Toulouse Oliver again shoots down gun law referendum petition

Andrew Oxford
The Santa Fe New Mexican
Maggie Toulouse Oliver

SANTA FE — New Mexico's top election official on Thursday rejected for the second time a proposed petition for a referendum asking voters to repeal a new gun law.

Republicans in the state House of Representatives have called for a referendum on scrapping Senate Bill 8, which requires background checks for virtually all firearm sales. If the petition were approved, opponents of the law would need to collect tens of thousands of signatures from registered voters to put the issue on the ballot.

But Secretary of State Maggie Toulouse Oliver has declined to approve the petition, pointing to a part of the New Mexico Constitution that says a referendum cannot be used to repeal laws "providing for the public peace, health and safety."

The decision sets up what could turn into a courtroom showdown not just over gun control but also the state's tight restrictions on referendums, the right of New Mexicans to vote directly on laws at the ballot box and who decides.

It also could carry a visceral issue from the 2019 legislative session into the 2020 general election.

SB 8 requires background checks for nearly all firearm sales, including between two individuals, such as neighbors or friends.

The law, which takes effect in July, includes exceptions for family members and for antique guns.

But critics, including Republican lawmakers and many sheriffs from around the state, have argued the policy would be unenforceable and only burden law-abiding gun owners while doing little to prevent the sort of mass shootings that have spurred calls for such measures in the first place.

House Republicans quickly called for a referendum on the measure, even before it was signed into law.

Toulouse Oliver first rejected a proposed petition in March, citing technical matters but also the section of the state constitution that prohibits repealing through referendum a law concerning public safety. She noted that proponents have argued the bill is intended to prevent firearms sales to people prohibited from owning guns.

Proponents argue the measure would close a loophole in current law that allows people to sell firearms to each other without going through the sort of background check that is standard at retailers.

In turn, gun control groups and backers like Gov. Michelle Lujan Grisham have argued the law is merely a matter of public safety.

In sending Toulouse Oliver a second proposal for a petition April 2, House Minority Leader Jim Townsend, R-Artesia, wrote that the secretary of state does not have the authority to unilaterally determine if a particular piece of legislation falls into the category of "providing for the public peace, health and safety."

In her response Thursday, however, Toulouse Oliver, a Democrat weighing a run for U.S. Senate, wrote that his argument was "simply incorrect" and declined to approve the petition again.

Proposed referendums have ended up in court before over the question of whether a law concerns public health and safety.

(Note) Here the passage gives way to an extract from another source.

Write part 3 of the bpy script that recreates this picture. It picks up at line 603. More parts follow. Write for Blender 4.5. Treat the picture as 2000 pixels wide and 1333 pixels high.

"In all of these cases, the question of whether a law was not subject to referendum ... only came before [a] court following the Secretary of State appropriately fulfilling a legally mandated duty to review the petition and make a determination based on the strict legal requirements for referendum petitions," Toulouse Oliver wrote.

The issue may end up in court again, though.

Townsend said Thursday he would consult with his caucus but added: "I doubt it's the last you'll hear of it."

Referendums are relatively rare in New Mexico.

The state's voters have only repealed one law through a referendum, with the state constitution establishing a fairly high bar to get on the ballot.

Not only is there a sweeping exception to the laws that qualify for repeal through a referendum, supporters of a referendum would also need to get 10 percent of qualified voters in three-fourths of New Mexico's 33 counties to sign a petition.

The total number of signatures would have to equal at least 10 percent of the number of people who voted in the last election. That comes to about 70,000 valid signatures.